Why do we care so much about President Obama's "You didn't build it" line?
Because, as today's WSJ concisely explains, it represents a rare moment of ideological candor. Perhaps more than anything the President has said since he expressed a desire to "spread the wealth around," this statement admonishing the successful to remember those who helped them along the way reveals deep and important beliefs.
Let's start with the obvious: Life presents us with opportunities and constraints. We then choose how to respond to the opportunities presented within existing constraints.
In systems theoretic terms, top-down forces define an environment, while bottom-up forces navigate that environment. It is trivial to note that ultimate performance is a function of both. The question is which set of forces we choose to emphasize.
Most traditional systems emphasize the top-down forces. God, nature, the king, the economy, science, fate, and the dynamic of history are all top-down forces. At a lower level, we mimic these forces with complex plans in traditional approaches to architecture, urban planning, manufacturing, or distribution. In all such approaches, decisions emanate from the top, typically through a stratum of priests, managers, or intellectuals. Those lower in the hierarchy are expected to think less and obey more. The "system" typically rewards compliance by caring for those who obey--though if history is any guide, the quality of that care is rarely very high. The "system" also punishes those who try to think out of turn, viewing them (often accurately) as threats to the integrity of the system.

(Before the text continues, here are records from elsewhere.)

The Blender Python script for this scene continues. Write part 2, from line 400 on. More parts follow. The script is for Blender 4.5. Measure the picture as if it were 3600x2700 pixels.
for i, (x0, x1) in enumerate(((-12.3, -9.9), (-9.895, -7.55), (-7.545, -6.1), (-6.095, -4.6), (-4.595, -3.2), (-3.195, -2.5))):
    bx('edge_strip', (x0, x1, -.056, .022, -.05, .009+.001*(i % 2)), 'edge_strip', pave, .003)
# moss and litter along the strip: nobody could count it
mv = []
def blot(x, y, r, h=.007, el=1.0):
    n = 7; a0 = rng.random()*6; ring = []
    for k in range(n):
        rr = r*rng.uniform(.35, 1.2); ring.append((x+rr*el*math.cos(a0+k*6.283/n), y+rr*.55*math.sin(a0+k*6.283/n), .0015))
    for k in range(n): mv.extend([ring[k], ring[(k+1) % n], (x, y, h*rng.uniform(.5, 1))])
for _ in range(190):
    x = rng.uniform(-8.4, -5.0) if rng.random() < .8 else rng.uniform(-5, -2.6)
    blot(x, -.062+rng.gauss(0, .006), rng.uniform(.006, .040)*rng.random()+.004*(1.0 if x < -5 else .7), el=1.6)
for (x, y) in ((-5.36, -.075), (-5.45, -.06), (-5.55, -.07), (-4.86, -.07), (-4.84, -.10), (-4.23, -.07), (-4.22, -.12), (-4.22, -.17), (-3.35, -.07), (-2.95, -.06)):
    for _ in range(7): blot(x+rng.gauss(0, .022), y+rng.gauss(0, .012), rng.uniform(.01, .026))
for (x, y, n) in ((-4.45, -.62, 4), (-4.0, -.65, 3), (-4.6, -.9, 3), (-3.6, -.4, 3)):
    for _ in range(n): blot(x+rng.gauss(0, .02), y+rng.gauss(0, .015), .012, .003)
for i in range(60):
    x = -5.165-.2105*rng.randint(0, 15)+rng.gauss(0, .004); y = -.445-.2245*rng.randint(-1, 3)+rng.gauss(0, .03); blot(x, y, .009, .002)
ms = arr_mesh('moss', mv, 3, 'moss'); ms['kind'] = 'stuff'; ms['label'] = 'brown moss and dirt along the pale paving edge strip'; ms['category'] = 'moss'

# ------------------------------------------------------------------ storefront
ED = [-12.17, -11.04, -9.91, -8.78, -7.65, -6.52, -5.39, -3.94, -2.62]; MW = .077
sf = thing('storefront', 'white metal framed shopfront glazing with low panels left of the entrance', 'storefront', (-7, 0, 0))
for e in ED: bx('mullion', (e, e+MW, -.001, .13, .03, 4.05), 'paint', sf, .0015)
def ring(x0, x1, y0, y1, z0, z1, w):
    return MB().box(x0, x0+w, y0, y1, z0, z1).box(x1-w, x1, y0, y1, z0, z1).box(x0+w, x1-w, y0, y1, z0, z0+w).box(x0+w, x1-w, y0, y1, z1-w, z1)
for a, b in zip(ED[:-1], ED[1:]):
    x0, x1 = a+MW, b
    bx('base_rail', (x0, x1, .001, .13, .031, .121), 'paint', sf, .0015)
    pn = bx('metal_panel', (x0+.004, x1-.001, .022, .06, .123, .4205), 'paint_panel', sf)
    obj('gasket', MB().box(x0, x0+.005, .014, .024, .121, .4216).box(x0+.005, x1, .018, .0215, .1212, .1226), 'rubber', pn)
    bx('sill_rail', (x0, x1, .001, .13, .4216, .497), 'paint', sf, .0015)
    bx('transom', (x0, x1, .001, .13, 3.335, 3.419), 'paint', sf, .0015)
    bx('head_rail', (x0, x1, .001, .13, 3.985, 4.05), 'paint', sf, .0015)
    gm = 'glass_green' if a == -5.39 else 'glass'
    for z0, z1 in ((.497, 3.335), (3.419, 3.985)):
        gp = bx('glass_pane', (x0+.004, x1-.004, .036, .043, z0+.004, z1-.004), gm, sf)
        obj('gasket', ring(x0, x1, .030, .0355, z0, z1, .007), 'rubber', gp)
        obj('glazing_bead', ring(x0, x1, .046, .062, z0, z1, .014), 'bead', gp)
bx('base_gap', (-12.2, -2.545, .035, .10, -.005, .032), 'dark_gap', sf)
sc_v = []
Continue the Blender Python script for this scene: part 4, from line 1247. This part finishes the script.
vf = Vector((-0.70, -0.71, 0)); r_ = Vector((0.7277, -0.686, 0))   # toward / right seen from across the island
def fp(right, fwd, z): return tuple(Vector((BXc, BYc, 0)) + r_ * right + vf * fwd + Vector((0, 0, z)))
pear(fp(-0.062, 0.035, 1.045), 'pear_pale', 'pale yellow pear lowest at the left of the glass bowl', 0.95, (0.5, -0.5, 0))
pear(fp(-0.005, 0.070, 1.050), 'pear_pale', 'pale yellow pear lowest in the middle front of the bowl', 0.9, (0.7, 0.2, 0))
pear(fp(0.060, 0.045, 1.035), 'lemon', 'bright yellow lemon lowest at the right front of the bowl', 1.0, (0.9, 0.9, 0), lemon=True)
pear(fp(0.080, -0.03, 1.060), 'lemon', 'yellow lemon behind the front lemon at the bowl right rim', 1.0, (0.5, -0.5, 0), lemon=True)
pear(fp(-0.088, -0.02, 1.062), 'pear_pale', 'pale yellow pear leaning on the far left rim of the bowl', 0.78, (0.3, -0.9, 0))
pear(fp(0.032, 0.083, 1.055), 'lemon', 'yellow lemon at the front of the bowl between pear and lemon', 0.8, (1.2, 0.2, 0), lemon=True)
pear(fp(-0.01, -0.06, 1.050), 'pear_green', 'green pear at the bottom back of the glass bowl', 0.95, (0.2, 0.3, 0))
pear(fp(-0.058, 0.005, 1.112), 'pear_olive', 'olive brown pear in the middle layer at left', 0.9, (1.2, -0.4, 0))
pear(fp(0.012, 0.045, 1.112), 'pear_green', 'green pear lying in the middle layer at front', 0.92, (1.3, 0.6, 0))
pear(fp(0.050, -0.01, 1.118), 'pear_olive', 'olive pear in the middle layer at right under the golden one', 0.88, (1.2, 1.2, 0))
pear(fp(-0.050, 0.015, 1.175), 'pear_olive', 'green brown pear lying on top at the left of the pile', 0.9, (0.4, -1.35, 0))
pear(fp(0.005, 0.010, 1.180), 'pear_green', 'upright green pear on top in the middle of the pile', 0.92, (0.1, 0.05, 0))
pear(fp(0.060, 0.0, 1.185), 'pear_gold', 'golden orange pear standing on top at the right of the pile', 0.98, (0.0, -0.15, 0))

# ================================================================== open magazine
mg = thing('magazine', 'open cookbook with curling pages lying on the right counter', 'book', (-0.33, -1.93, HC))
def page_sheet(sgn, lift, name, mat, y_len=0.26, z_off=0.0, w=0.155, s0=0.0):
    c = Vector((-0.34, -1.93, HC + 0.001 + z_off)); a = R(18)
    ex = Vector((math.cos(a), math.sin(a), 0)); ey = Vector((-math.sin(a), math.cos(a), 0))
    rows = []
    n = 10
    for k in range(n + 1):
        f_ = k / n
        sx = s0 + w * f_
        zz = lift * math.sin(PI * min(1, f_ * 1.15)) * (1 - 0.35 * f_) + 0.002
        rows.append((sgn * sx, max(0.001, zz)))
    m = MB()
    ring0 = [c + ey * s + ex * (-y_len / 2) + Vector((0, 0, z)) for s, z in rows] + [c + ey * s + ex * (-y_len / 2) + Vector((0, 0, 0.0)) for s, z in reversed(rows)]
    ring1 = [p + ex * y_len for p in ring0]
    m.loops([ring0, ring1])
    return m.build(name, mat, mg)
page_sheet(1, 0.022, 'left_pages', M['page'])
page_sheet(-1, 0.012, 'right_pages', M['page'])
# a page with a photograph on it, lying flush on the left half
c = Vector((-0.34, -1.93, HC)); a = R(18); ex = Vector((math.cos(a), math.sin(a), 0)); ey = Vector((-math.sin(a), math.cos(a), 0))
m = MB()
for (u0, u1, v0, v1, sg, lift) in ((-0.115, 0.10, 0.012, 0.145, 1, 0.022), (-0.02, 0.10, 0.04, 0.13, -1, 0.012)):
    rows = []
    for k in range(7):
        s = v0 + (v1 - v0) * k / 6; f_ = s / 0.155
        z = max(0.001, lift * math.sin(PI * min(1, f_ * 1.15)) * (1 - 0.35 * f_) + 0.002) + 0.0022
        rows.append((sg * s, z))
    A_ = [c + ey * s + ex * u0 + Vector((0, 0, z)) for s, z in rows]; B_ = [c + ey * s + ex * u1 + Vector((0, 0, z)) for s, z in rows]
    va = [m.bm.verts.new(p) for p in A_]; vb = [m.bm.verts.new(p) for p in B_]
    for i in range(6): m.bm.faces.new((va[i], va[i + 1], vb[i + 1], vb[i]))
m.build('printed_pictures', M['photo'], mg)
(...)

Bottom-up thinking is radical. It involves living without complex plans, and without the assurance that some higher force somewhere will care for you. It includes trials and errors, grand successes and spectacular failure. Though many see it as "unnatural" when applied to society, it is in fact the basis of nature--manifested most clearly in evolution. Bottom-up thinking is the basis of individual dignity and freedom. Market economics, representative governance, freedom of conscience, and sexual liberation are only possible in bottom-up environments. In all other settings, individual expression threatens to undermine the social system.
For those of us attuned to such things, President Obama's preference for top-down structural planning over bottom-up trial-and-error has long been clear. Speeches like the one at issue help clarify this preference to a much broader public.